[start DATA RECORDS]

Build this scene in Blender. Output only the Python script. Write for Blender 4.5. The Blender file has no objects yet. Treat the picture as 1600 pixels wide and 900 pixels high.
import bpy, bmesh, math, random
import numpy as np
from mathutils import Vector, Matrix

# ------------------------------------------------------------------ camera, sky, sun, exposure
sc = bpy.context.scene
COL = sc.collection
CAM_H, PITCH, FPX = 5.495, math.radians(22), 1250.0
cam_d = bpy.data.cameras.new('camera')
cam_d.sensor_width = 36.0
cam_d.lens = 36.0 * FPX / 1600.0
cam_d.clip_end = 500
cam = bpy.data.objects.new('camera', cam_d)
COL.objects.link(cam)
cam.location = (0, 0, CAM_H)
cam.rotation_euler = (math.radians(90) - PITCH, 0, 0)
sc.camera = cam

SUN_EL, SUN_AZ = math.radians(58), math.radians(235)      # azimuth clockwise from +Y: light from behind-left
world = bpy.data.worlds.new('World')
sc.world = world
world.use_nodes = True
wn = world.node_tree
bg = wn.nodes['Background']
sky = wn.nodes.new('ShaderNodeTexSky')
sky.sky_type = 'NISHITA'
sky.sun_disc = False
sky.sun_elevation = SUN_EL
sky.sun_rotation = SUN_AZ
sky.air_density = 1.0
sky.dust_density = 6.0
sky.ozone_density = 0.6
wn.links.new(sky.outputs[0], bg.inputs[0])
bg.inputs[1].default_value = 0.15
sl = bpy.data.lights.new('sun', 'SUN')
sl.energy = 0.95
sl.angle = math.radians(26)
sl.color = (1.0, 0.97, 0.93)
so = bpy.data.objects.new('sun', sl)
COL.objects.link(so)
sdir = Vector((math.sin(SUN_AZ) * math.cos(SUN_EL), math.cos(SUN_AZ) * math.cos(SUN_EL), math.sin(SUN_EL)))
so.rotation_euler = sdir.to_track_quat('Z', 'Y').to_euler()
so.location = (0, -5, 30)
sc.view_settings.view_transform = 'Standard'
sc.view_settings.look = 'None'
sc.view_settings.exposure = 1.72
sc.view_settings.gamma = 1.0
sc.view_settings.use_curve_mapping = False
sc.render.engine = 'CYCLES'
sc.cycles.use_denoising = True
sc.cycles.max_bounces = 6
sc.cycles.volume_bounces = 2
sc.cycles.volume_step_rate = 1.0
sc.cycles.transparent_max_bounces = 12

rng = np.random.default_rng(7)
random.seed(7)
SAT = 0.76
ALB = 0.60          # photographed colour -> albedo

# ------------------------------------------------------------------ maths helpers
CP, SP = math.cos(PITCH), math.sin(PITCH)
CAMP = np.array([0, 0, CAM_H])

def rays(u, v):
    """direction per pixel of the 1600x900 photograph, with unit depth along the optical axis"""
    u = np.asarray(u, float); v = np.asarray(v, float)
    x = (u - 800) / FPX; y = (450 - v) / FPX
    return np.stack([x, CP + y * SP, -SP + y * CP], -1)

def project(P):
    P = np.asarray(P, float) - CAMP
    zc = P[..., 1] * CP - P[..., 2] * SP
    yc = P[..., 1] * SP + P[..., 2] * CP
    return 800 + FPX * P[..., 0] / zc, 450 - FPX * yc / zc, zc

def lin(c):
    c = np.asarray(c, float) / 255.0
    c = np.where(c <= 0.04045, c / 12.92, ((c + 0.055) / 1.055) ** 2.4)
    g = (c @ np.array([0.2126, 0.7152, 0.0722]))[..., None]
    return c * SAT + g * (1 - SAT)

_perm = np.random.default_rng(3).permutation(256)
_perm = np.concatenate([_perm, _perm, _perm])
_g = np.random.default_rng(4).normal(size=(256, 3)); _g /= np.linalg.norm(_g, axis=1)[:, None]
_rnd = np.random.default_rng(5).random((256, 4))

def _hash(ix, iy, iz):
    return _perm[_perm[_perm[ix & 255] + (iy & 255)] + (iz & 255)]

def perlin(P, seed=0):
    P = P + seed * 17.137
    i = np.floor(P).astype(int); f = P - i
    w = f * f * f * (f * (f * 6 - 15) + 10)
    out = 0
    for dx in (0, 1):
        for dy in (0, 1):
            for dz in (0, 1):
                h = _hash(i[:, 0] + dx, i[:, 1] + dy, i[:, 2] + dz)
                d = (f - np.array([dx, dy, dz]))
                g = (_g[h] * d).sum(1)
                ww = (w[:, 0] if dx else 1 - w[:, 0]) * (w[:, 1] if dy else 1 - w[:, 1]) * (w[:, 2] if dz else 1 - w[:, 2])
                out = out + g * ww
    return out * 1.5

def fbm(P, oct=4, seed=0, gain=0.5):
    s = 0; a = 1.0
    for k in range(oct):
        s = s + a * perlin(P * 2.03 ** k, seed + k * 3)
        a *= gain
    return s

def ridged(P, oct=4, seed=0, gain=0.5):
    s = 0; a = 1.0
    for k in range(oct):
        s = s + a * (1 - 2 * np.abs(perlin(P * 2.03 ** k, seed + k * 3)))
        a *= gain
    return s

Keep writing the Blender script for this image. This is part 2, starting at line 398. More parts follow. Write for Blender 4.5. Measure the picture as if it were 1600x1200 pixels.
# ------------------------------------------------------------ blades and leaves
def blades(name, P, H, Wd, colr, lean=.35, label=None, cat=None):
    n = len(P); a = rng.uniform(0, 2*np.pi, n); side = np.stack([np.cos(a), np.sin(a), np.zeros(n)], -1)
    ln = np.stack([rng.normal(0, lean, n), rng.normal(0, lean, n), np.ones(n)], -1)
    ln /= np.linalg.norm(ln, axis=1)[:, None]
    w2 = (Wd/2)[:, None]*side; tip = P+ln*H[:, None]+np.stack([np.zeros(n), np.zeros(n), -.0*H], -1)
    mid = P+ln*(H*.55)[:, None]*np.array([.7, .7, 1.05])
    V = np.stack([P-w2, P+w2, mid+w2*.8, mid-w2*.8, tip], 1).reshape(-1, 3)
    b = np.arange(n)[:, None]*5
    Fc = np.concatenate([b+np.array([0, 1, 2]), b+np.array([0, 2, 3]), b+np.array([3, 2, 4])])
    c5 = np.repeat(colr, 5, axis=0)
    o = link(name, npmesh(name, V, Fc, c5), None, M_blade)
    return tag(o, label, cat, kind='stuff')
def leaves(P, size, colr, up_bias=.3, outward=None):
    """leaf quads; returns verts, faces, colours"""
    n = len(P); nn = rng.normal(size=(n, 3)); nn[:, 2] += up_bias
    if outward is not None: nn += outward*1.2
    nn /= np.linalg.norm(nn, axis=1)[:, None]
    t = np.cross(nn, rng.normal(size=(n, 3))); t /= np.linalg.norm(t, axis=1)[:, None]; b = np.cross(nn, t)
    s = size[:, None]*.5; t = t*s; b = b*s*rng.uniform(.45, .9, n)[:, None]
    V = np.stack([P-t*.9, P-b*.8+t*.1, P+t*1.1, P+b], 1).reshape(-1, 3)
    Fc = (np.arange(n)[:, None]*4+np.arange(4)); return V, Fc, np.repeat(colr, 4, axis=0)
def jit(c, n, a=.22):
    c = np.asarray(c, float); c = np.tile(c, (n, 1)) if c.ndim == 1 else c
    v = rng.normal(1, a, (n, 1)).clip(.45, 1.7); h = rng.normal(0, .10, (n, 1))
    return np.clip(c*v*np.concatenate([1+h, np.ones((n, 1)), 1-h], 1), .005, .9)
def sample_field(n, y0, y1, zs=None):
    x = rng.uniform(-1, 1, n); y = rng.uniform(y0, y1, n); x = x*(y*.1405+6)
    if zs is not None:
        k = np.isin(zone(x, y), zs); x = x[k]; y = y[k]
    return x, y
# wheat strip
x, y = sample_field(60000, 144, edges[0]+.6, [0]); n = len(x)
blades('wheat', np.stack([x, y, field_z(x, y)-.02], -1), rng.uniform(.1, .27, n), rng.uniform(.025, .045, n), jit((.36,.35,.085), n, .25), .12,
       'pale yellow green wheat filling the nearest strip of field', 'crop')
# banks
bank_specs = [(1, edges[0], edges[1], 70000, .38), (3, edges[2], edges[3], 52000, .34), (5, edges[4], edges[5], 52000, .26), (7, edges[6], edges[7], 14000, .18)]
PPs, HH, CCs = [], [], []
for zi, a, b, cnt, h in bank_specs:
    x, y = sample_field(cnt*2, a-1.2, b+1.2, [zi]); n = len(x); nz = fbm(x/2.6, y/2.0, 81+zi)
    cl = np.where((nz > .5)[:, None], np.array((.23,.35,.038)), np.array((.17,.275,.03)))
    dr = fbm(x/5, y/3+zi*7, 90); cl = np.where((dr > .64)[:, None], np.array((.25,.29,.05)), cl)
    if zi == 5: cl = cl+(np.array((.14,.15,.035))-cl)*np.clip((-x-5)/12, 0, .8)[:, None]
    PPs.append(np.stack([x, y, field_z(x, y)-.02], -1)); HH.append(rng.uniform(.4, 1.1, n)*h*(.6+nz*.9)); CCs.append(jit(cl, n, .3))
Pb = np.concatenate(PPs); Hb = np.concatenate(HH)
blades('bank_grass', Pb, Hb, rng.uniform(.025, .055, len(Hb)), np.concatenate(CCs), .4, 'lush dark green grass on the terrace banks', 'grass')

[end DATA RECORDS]

# STATED EXERCISE
Print the lines above, unchanged, from the start of the records to the line with "sc.camera = cam", including that final line.

# SOLUTION TO THIS TASK
Build this scene in Blender. Output only the Python script. Write for Blender 4.5. The Blender file has no objects yet. Treat the picture as 1600 pixels wide and 900 pixels high.
import bpy, bmesh, math, random
import numpy as np
from mathutils import Vector, Matrix

# ------------------------------------------------------------------ camera, sky, sun, exposure
sc = bpy.context.scene
COL = sc.collection
CAM_H, PITCH, FPX = 5.495, math.radians(22), 1250.0
cam_d = bpy.data.cameras.new('camera')
cam_d.sensor_width = 36.0
cam_d.lens = 36.0 * FPX / 1600.0
cam_d.clip_end = 500
cam = bpy.data.objects.new('camera', cam_d)
COL.objects.link(cam)
cam.location = (0, 0, CAM_H)
cam.rotation_euler = (math.radians(90) - PITCH, 0, 0)
sc.camera = cam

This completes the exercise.